The Frazzled Housewife
I went to a shiur. For those of you who don’t know what a shiur is, it is a class that involves Jewish texts. These texts can be from the Torah, gemarah, and other rabbinical sources. I usually do not go to these classes. Mainly because I am not very bright and I can never follow what the speaker is saying.
But I went to this class because the topic caught my eye. “Misinterpreting Messages: Optimism, Hope and Dreams.” Interesting, right? Especially with the ongoing heartbreaking situation in Israel and all the antisemitism everywhere.
So I went with great optimism and the hope that I would learn something. The speaker was a woman named Shani Taragin, who is a well-known and very smart individual. A few years ago, my family was on a Passover program with her, and I tried to understand some of her talks, but I had to admit to her that I was clueless. At least it made her laugh.
With notebook and pen in hand, I was determined to follow along, and this is what I learned. Even prophets, who received messages from God, did not always interpret them correctly. Who knew? Jeremiah the prophet even told God that he didn’t think he would be able to deliver these messages because he couldn’t speak properly.
After each “vision,” God would ask Jeremiah, “What do you see?” And Jeremiah would tell God what he saw..
Okay, that is all for the technical stuff. Whenever I do go to a shiur and I talk to my Oreos about it, they usually laugh at/with me, because I am telling them things that they already knew. Jeremiah was a kohen. I didn’t know that. Did you?
In any event, I am going to tie this shiur that I went to a few weeks ago with the holiday we celebrated last week. That’s right, you guessed it, the holiday of Purim.
I try to write about my megillah man, aka Husband #1, around this time of year. His Hebrew birthday is on Purim, and that is how he became such an eloquent and speedy reader of the megillah.
Husband #1’s father died three years ago on Purim Katan, which means that it was a year with two months of Adar. This means that Husband #1’s Hebrew birthday and his father’s yarzheit fall out on the same day several times over the course of the years to come.
The happiest day of his life — the one where he is able to read the megillah to whoever needs him — new mothers, old mothers, the homebound, working folks who can’t get to a minyan. The list goes on. It is his greatest joy.

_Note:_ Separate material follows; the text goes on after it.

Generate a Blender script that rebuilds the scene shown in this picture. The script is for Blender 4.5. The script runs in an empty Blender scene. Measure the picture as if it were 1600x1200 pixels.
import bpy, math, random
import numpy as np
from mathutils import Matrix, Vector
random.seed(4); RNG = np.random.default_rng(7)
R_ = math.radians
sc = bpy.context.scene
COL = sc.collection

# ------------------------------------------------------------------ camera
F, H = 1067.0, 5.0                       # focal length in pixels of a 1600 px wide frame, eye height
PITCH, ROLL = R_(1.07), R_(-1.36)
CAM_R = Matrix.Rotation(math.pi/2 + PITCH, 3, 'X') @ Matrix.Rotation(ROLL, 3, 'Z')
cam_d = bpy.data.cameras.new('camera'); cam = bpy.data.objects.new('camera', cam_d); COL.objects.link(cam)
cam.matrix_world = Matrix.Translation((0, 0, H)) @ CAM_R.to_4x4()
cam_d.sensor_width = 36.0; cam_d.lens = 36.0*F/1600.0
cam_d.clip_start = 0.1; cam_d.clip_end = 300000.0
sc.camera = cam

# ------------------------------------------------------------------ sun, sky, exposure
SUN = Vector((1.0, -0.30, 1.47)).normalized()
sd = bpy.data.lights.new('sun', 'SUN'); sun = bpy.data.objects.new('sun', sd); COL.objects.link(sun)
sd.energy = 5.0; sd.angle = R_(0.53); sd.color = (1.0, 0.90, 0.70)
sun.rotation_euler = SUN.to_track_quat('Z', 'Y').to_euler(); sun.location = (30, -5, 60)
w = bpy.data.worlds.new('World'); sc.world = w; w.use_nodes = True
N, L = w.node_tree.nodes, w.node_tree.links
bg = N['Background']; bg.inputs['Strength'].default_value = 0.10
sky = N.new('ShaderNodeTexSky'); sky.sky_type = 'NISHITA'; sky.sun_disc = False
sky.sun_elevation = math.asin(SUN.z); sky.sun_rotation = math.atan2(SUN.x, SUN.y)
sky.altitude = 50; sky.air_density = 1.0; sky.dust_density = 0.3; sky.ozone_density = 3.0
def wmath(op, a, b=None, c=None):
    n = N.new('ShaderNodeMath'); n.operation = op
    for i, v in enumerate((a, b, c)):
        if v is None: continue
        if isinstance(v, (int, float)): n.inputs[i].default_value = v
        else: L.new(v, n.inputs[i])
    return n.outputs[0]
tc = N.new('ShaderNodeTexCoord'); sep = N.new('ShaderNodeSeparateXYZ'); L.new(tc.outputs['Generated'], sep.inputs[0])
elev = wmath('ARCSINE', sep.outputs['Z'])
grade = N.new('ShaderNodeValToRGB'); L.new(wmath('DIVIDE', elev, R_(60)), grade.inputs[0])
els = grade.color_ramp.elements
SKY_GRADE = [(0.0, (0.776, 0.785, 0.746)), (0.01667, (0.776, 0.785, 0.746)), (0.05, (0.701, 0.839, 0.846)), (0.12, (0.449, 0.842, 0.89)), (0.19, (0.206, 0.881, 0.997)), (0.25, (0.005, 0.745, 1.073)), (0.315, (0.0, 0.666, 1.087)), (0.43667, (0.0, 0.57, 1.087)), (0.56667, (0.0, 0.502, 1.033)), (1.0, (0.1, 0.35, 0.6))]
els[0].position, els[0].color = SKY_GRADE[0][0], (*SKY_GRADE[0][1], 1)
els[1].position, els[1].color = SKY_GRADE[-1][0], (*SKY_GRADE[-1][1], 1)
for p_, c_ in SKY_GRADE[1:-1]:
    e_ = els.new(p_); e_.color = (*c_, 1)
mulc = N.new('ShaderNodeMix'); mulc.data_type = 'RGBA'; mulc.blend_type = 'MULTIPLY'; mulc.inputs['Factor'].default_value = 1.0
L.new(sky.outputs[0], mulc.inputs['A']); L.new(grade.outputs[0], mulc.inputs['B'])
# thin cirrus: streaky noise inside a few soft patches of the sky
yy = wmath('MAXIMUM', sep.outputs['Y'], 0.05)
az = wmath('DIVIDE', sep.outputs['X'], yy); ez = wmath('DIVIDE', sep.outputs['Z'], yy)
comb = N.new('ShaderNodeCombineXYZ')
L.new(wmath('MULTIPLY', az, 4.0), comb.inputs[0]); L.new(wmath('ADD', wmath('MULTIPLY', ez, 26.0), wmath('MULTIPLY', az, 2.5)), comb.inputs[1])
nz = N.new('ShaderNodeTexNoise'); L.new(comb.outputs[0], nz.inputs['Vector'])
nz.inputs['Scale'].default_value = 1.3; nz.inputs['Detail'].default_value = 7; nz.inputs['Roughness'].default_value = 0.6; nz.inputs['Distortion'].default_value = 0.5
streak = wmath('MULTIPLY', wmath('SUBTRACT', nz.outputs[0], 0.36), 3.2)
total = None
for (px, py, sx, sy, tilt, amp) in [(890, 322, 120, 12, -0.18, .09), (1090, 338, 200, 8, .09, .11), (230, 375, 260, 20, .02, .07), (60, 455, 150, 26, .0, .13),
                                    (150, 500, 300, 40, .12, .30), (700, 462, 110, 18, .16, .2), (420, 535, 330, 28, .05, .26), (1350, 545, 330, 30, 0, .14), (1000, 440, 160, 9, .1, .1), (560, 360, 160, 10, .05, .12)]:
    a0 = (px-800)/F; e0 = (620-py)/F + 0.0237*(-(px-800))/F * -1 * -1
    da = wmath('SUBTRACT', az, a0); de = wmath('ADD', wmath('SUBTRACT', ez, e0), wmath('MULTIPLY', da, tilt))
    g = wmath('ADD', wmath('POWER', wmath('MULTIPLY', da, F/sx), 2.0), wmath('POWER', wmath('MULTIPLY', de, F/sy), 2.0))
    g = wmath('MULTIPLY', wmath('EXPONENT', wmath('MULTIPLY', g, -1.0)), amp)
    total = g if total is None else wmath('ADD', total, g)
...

And now that day is also his greatest heartbreak. Husband #1 respected and loved his father beyond measure. So, like God asked Jeremiah, “What do you see?”
Do you see a day filled with sadness? Do you see a day filled with joy? What you see is the quintessential meaning of life. Happiness and sadness are interchangeable. The people in Israel are still celebrating Purim, momentarily setting aside their broken hearts. Never forgetting, yet continuing to live. To laugh. And, of course, also to cry. Because that is life.
Every day, if we are blessed with the ability to wake up in the morning, is filled with all of those emotions. Happy things, tragic things, and life goes on.
I lit the yahrzeit candle for Husband #1’s father because, well, Husband #1 doesn’t know how to light a match. See — laughter and sadness. So I lit the candle, and Husband #1 and I went to read the megillah for a few people. Since I am his manager, I come along. Mainly so he doesn’t get lost. I also time his readings. His first reading was 26 minutes, which is slow for him, and his fastest time this season was 16 minutes. (Fastest time on record is 14 minutes.)
And then we would come home, and he would look at the candle. The candle actually burned six hours longer than it should have, and I am convinced it is because Husband #1’s dad wanted to hear us talk about Purim. Does that mean he hears us talking about other things? Uh oh…
May the neshama of Menachem Mendel Yitzhak have an aliyah.
Banji Ganchrow of Teaneck did not receive any Snickers this Purim season. She’s assuming it is because they weren’t on sale.